Wir sind gerade dabei unser Erstlingsbrot zu geniessen, als von draussen her ein «Hey Elvețian» ertönt. Unsere Begegnung von vorgestern, der Quadfahrer mit der zerrissenen Schirmmütze, ist gerade mal wieder auf der Durchfahrt vom Tal in seine Berghütte. Mit einem grossen Lachen packt er einen Plastiksack voller frisch gepflückter Heidelbeeren aus seiner Brusttasche. «Für euch» wird er wohl dazu gesagt haben und streckt sie mir entgegen. Ich weiss ja in der Zwischenzeit, dass ich sein Geschenk niemals mit Geld aufwiegen kann. Schnell wende ich mich zu meinem Fahrzeug und reiche dem Mann mit den grossen Zahnlücken ein FRAME Snap Cap. Er erblickt sogleich das Logo, das mit dem auf unserem Fahrzeug identisch ist. Seine Freude ist riesig. Begeistert setzt er sie gleich auf und lässt seine alte zerschlissene schnell verschwinden. Ich glaube, wir haben auch heute wieder einen neuen Freund gemacht.
Im Overlander Forum fragen wir nach etwas einfacheren Strecken im Apuseni Gebirge, die auch mit grösseren Kalibern als den herkömmlichen Jeeps und Geländewagen gefahren werden können. Wir bekommen ein paar Ideen, die wir später gerne mal studieren und vielleicht auch abfahren werden. Wir merken es schon, es zieht uns langsam weiter. Wir wollen in den Südkarpaten bis über 2'000 m.ü.M. kommen, um vielleicht gar eine noch bessere Weitsicht zu erlangen?
Die Nacht war etwas regnerisch und wir machen uns Gedanken, wie wir allenfalls bei Regen und matschiger Piste von diesem steilen Berg wieder runterkommen werden.

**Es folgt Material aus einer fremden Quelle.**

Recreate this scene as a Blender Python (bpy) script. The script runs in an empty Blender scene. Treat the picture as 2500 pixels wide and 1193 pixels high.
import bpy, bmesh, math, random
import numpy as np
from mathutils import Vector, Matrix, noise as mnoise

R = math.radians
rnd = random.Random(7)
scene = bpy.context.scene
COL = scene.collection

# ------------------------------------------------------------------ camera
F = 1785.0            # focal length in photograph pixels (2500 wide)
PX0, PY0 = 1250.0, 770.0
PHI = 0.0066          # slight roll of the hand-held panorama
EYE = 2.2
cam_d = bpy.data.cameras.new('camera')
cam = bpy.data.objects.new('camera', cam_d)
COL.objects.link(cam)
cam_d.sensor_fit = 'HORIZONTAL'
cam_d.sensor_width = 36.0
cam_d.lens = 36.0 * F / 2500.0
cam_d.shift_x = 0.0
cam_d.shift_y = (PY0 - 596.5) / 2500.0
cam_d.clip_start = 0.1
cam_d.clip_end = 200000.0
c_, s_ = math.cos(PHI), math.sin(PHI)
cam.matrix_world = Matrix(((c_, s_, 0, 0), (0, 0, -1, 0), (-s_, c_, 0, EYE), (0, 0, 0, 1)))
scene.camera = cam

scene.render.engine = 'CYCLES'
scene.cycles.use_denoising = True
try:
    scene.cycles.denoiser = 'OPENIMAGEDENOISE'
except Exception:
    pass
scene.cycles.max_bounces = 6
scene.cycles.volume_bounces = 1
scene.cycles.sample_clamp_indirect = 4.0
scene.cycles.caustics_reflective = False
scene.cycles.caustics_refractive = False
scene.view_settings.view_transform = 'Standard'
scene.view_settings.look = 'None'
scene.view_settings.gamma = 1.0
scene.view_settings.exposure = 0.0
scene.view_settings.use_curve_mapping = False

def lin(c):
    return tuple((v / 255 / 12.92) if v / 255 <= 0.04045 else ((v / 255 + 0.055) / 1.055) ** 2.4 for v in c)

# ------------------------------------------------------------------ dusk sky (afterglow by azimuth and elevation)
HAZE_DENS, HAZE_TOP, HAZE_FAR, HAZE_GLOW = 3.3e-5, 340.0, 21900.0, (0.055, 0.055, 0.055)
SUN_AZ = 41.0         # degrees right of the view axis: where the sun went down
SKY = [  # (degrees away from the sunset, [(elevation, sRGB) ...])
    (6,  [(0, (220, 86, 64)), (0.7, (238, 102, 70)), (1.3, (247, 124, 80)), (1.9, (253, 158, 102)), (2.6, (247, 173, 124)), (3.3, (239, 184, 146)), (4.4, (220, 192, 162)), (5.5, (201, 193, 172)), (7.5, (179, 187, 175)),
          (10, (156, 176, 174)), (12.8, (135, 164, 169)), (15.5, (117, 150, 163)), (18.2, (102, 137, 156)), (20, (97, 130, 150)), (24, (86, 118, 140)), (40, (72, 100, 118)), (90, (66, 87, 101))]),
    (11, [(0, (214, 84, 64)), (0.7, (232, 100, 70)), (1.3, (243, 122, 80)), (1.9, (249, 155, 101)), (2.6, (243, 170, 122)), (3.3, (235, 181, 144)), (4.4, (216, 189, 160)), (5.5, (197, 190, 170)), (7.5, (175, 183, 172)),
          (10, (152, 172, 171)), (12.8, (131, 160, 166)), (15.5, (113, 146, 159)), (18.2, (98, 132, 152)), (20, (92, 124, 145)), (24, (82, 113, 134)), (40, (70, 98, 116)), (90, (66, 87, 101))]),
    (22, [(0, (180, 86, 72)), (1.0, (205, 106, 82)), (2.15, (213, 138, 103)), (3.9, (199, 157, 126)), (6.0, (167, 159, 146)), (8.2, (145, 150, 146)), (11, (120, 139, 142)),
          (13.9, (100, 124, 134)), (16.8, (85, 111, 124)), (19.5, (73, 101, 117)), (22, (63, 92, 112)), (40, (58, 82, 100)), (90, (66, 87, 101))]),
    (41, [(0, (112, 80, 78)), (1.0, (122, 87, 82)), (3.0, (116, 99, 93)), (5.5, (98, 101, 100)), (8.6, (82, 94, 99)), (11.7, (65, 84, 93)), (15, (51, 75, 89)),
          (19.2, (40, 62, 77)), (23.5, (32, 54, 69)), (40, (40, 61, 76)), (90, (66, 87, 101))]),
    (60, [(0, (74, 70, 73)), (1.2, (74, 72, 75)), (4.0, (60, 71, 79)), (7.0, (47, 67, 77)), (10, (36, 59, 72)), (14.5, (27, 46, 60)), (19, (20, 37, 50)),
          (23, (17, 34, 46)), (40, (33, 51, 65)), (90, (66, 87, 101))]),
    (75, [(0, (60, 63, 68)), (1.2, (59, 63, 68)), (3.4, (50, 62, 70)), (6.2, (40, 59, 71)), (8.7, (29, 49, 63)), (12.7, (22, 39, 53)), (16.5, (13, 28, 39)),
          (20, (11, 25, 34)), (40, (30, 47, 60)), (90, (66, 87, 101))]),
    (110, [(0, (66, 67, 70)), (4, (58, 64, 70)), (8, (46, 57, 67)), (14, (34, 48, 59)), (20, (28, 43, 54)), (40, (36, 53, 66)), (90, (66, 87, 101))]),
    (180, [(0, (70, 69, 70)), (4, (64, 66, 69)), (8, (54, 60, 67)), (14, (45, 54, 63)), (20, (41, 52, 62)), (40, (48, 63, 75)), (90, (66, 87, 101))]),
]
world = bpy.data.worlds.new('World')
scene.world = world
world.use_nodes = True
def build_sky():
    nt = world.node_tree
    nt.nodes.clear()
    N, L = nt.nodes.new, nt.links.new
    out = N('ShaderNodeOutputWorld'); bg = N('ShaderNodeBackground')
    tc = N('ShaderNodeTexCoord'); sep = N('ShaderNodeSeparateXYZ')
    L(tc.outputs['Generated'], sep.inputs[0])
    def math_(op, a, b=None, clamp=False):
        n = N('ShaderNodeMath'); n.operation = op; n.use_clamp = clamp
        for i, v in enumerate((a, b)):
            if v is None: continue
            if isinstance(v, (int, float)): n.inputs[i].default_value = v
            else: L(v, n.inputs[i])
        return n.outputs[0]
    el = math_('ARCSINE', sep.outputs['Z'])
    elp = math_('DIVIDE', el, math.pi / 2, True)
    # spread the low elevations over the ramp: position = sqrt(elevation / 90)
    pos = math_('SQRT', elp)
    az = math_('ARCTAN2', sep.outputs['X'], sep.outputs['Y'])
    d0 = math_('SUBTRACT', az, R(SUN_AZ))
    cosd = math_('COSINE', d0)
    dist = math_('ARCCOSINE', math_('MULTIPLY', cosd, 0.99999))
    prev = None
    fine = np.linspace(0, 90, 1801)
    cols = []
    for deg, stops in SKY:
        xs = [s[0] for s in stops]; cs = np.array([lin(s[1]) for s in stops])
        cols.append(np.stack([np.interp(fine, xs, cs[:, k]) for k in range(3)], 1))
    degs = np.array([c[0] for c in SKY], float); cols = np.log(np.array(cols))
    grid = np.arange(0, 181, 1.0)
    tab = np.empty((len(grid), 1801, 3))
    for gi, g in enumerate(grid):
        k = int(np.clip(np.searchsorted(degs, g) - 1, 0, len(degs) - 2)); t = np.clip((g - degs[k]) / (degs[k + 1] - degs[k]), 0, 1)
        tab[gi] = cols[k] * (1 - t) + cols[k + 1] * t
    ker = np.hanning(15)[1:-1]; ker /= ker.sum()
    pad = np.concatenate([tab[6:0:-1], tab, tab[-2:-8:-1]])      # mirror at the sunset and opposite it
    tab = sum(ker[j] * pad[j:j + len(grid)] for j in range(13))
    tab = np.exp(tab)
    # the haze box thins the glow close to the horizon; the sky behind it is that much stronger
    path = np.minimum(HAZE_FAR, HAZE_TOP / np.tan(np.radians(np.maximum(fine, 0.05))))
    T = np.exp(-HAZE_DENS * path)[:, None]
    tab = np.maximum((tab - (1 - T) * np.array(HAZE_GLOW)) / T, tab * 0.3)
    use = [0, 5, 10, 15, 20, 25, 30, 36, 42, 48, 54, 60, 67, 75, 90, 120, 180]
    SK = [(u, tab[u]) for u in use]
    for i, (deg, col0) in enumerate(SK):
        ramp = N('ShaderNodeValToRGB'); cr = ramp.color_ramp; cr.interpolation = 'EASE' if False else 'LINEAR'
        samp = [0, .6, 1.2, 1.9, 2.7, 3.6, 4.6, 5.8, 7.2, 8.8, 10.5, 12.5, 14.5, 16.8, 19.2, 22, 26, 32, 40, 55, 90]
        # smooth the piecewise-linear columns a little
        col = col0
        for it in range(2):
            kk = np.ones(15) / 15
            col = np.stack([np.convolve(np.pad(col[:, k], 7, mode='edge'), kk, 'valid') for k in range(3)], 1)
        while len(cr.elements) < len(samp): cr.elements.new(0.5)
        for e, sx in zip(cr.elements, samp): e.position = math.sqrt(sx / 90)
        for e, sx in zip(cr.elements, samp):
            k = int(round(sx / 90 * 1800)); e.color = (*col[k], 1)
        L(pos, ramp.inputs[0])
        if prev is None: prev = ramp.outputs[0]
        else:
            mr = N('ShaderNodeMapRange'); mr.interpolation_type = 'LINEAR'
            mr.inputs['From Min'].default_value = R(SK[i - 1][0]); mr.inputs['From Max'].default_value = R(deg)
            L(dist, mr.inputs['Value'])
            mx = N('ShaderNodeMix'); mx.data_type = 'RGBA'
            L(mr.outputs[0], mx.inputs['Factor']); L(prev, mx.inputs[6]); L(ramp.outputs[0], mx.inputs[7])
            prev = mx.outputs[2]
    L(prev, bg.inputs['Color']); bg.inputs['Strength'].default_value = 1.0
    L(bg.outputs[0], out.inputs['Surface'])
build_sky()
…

Bei der steilen Bergabfahrt wirken sich unsere achteinhalb Tonnen nicht gerade zu unserem Vorteil aus. Mein Physiklehrer würde Freude haben, dass ich das kapiert habe und mich noch heute daran erinnere. Wir nutzen das sonnige Morgenwetter und verlassen unser "Shangri-La" nach einer Woche der Erholung und lange bevor wir unsere Wasser-, Strom- und Lebensmittelreserven aufgebraucht hätten.